* [Given exercise]: Restate the entire listing word for word.

* [Recorded data]:
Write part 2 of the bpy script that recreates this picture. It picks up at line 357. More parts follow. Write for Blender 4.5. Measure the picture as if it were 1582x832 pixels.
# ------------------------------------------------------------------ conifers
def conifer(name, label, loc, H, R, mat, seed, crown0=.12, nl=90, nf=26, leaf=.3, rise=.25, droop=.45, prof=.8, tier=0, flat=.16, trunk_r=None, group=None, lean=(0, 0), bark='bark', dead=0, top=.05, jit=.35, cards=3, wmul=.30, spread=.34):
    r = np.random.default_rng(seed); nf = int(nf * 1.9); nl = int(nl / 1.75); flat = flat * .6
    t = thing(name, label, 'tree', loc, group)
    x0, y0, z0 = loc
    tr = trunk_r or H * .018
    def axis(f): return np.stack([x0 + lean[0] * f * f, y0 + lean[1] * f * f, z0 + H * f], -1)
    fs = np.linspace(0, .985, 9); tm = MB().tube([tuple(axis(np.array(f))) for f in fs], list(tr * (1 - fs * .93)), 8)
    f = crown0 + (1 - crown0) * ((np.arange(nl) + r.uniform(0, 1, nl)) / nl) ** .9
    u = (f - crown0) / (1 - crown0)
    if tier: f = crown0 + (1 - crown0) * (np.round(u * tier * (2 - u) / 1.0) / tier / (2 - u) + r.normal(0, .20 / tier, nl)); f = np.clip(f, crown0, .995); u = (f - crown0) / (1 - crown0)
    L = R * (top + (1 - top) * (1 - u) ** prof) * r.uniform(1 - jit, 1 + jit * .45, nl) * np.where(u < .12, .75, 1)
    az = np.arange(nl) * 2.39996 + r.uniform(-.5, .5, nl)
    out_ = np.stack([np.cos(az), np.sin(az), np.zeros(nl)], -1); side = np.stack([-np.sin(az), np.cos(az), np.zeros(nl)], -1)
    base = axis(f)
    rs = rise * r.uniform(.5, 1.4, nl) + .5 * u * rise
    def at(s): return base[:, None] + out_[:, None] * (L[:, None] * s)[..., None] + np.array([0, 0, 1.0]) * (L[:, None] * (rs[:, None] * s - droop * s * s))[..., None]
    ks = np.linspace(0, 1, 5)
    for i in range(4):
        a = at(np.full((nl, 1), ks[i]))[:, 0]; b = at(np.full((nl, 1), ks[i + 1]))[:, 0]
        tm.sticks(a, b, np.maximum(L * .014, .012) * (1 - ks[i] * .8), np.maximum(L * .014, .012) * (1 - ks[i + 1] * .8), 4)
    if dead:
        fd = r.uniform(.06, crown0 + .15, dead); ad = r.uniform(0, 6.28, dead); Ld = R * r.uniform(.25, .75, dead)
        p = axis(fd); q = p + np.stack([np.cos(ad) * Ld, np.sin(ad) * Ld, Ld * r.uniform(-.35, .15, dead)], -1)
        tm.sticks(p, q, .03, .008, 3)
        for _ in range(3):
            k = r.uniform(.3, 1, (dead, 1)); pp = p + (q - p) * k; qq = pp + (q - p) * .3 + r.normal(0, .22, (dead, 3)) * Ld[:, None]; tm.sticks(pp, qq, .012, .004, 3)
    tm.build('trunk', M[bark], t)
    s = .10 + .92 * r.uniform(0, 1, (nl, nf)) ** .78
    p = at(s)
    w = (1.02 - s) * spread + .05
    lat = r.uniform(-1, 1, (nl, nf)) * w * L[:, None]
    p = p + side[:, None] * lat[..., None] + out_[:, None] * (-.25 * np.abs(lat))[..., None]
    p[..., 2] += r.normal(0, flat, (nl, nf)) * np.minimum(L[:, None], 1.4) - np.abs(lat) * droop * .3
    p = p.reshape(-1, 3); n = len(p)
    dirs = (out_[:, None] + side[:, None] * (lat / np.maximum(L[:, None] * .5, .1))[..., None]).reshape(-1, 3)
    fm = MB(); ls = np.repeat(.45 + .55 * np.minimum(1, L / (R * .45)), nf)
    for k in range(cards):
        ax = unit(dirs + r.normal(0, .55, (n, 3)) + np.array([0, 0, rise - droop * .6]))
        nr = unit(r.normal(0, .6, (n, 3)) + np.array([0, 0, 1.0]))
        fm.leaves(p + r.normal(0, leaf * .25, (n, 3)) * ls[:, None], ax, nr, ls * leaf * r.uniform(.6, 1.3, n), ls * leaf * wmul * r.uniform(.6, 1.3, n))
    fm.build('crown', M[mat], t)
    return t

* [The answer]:
Write part 2 of the bpy script that recreates this picture. It picks up at line 357. More parts follow. Write for Blender 4.5. Measure the picture as if it were 1582x832 pixels.
# ------------------------------------------------------------------ conifers
def conifer(name, label, loc, H, R, mat, seed, crown0=.12, nl=90, nf=26, leaf=.3, rise=.25, droop=.45, prof=.8, tier=0, flat=.16, trunk_r=None, group=None, lean=(0, 0), bark='bark', dead=0, top=.05, jit=.35, cards=3, wmul=.30, spread=.34):
    r = np.random.default_rng(seed); nf = int(nf * 1.9); nl = int(nl / 1.75); flat = flat * .6
    t = thing(name, label, 'tree', loc, group)
    x0, y0, z0 = loc
    tr = trunk_r or H * .018
    def axis(f): return np.stack([x0 + lean[0] * f * f, y0 + lean[1] * f * f, z0 + H * f], -1)
    fs = np.linspace(0, .985, 9); tm = MB().tube([tuple(axis(np.array(f))) for f in fs], list(tr * (1 - fs * .93)), 8)
    f = crown0 + (1 - crown0) * ((np.arange(nl) + r.uniform(0, 1, nl)) / nl) ** .9
    u = (f - crown0) / (1 - crown0)
    if tier: f = crown0 + (1 - crown0) * (np.round(u * tier * (2 - u) / 1.0) / tier / (2 - u) + r.normal(0, .20 / tier, nl)); f = np.clip(f, crown0, .995); u = (f - crown0) / (1 - crown0)
    L = R * (top + (1 - top) * (1 - u) ** prof) * r.uniform(1 - jit, 1 + jit * .45, nl) * np.where(u < .12, .75, 1)
    az = np.arange(nl) * 2.39996 + r.uniform(-.5, .5, nl)
    out_ = np.stack([np.cos(az), np.sin(az), np.zeros(nl)], -1); side = np.stack([-np.sin(az), np.cos(az), np.zeros(nl)], -1)
    base = axis(f)
    rs = rise * r.uniform(.5, 1.4, nl) + .5 * u * rise
    def at(s): return base[:, None] + out_[:, None] * (L[:, None] * s)[..., None] + np.array([0, 0, 1.0]) * (L[:, None] * (rs[:, None] * s - droop * s * s))[..., None]
    ks = np.linspace(0, 1, 5)
    for i in range(4):
        a = at(np.full((nl, 1), ks[i]))[:, 0]; b = at(np.full((nl, 1), ks[i + 1]))[:, 0]
        tm.sticks(a, b, np.maximum(L * .014, .012) * (1 - ks[i] * .8), np.maximum(L * .014, .012) * (1 - ks[i + 1] * .8), 4)
    if dead:
        fd = r.uniform(.06, crown0 + .15, dead); ad = r.uniform(0, 6.28, dead); Ld = R * r.uniform(.25, .75, dead)
        p = axis(fd); q = p + np.stack([np.cos(ad) * Ld, np.sin(ad) * Ld, Ld * r.uniform(-.35, .15, dead)], -1)
        tm.sticks(p, q, .03, .008, 3)
        for _ in range(3):
            k = r.uniform(.3, 1, (dead, 1)); pp = p + (q - p) * k; qq = pp + (q - p) * .3 + r.normal(0, .22, (dead, 3)) * Ld[:, None]; tm.sticks(pp, qq, .012, .004, 3)
    tm.build('trunk', M[bark], t)
    s = .10 + .92 * r.uniform(0, 1, (nl, nf)) ** .78
    p = at(s)
    w = (1.02 - s) * spread + .05
    lat = r.uniform(-1, 1, (nl, nf)) * w * L[:, None]
    p = p + side[:, None] * lat[..., None] + out_[:, None] * (-.25 * np.abs(lat))[..., None]
    p[..., 2] += r.normal(0, flat, (nl, nf)) * np.minimum(L[:, None], 1.4) - np.abs(lat) * droop * .3
    p = p.reshape(-1, 3); n = len(p)
    dirs = (out_[:, None] + side[:, None] * (lat / np.maximum(L[:, None] * .5, .1))[..., None]).reshape(-1, 3)
    fm = MB(); ls = np.repeat(.45 + .55 * np.minimum(1, L / (R * .45)), nf)
    for k in range(cards):
        ax = unit(dirs + r.normal(0, .55, (n, 3)) + np.array([0, 0, rise - droop * .6]))
        nr = unit(r.normal(0, .6, (n, 3)) + np.array([0, 0, 1.0]))
        fm.leaves(p + r.normal(0, leaf * .25, (n, 3)) * ls[:, None], ax, nr, ls * leaf * r.uniform(.6, 1.3, n), ls * leaf * wmul * r.uniform(.6, 1.3, n))
    fm.build('crown', M[mat], t)
    return t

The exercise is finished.